*Exercise aim*
Do not repeat pictures. Repeat exactly the lines of the listing below from its first line through the line with "RNG = np.random.default_rng(11)".

*Material*
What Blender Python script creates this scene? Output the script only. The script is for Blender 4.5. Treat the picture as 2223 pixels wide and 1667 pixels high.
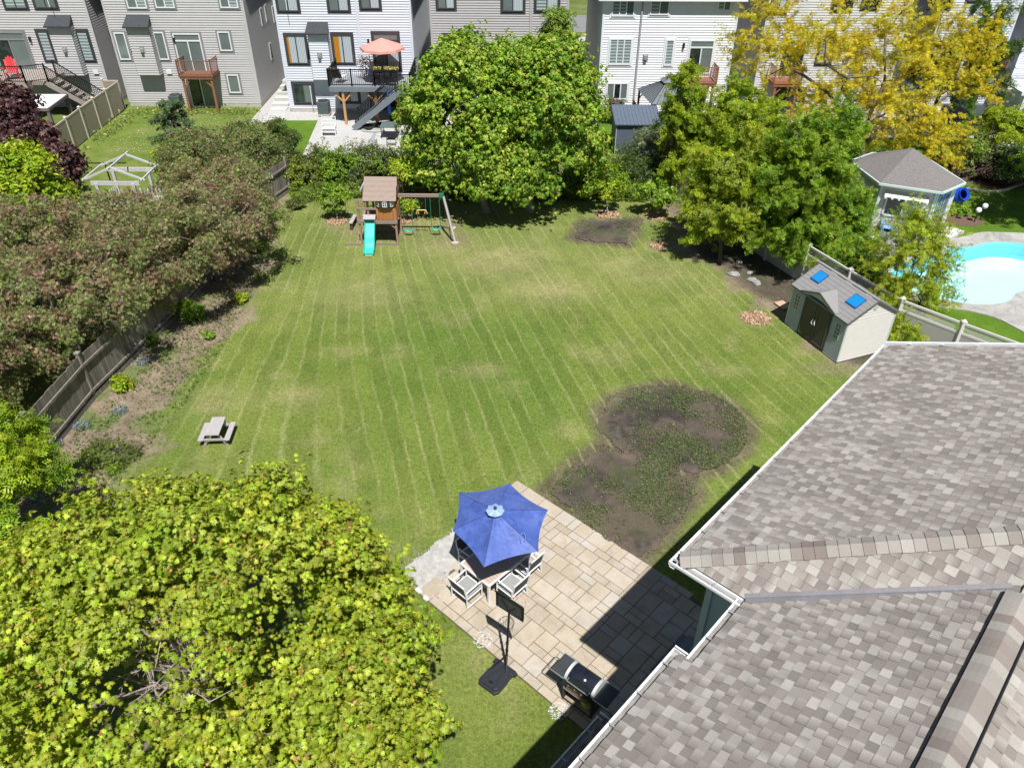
import bpy, math, random
import numpy as np
from math import radians as rad, sin, cos, pi
from mathutils import Vector, Matrix
for o in list(bpy.data.objects): bpy.data.objects.remove(o)
S = bpy.context.scene
COL = S.collection
random.seed(7)
RNG = np.random.default_rng(11)

# ------------------------------------------------------------ camera
CH = 16.0                                   # height of the drone
FPX, PITCH, ROLL, CX, CY = 1676.6, rad(36.08), rad(0.32), 1111.5, 833.5
R_ = np.array([1, 0, 0.]); F_ = np.array([0, cos(PITCH), -sin(PITCH)]); U_ = np.array([0, sin(PITCH), cos(PITCH)])
R_, U_ = R_*cos(ROLL)+U_*sin(ROLL), -R_*sin(ROLL)+U_*cos(ROLL)
cam = bpy.data.objects.new('camera', bpy.data.cameras.new('camera')); COL.objects.link(cam)
m = Matrix.Identity(4)
for i in range(3):
    m[i][0], m[i][1], m[i][2] = R_[i], U_[i], -F_[i]
m[2][3] = CH
cam.matrix_world = m
cam.data.sensor_fit = 'HORIZONTAL'; cam.data.sensor_width = 36.0
cam.data.lens = 36.0*FPX/2223.0
cam.data.clip_start = 0.1; cam.data.clip_end = 3000
S.camera = cam

# ------------------------------------------------------------ sky, sun, exposure
SUNV = Vector((0.125, -0.50, 1.0)).normalized()      # towards the sun
elev = math.asin(SUNV.z); azim = math.atan2(SUNV.x, SUNV.y)
W = bpy.data.worlds.new('World'); S.world = W; W.use_nodes = True
wt = W.node_tree; bg = wt.nodes['Background']
sky = wt.nodes.new('ShaderNodeTexSky'); sky.sky_type = 'NISHITA'; sky.sun_disc = False
sky.sun_elevation = elev; sky.sun_rotation = azim
sky.air_density = 1.0; sky.dust_density = 0.8; sky.ozone_density = 1.3
wt.links.new(sky.outputs[0], bg.inputs[0]); bg.inputs[1].default_value = 0.05
sl = bpy.data.lights.new('sun', 'SUN'); sl.energy = 5.0; sl.angle = rad(0.53); sl.color = (1.0, 0.985, 0.95)
sun = bpy.data.objects.new('sun', sl); COL.objects.link(sun)
sun.rotation_euler = SUNV.to_track_quat('Z', 'Y').to_euler()
S.view_settings.view_transform = 'Standard'; S.view_settings.look = 'None'
S.view_settings.exposure = 0.44; S.view_settings.gamma = 1.0
S.render.engine = 'CYCLES'
S.cycles.max_bounces = 6; S.cycles.diffuse_bounces = 3; S.cycles.transparent_max_bounces = 6
S.cycles.transmission_bounces = 3

# ------------------------------------------------------------ survey helpers: offsets measured on level or upright planes
def ray(x, y): return F_+R_*(x-CX)/FPX-U_*(y-CY)/FPX
def G(x, y, z=0.0):
    d = ray(x, y); t = (z-CH)/d[2]; return np.array([d[0]*t, d[1]*t])
def P(x, y, Y):
    d = ray(x, y); t = Y/d[1]; return d[0]*t, CH+d[2]*t
def depth(x, Y, z): return float(np.array([x, Y, z-CH]) @ F_)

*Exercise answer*
What Blender Python script creates this scene? Output the script only. The script is for Blender 4.5. Treat the picture as 2223 pixels wide and 1667 pixels high.
import bpy, math, random
import numpy as np
from math import radians as rad, sin, cos, pi
from mathutils import Vector, Matrix
for o in list(bpy.data.objects): bpy.data.objects.remove(o)
S = bpy.context.scene
COL = S.collection
random.seed(7)
RNG = np.random.default_rng(11)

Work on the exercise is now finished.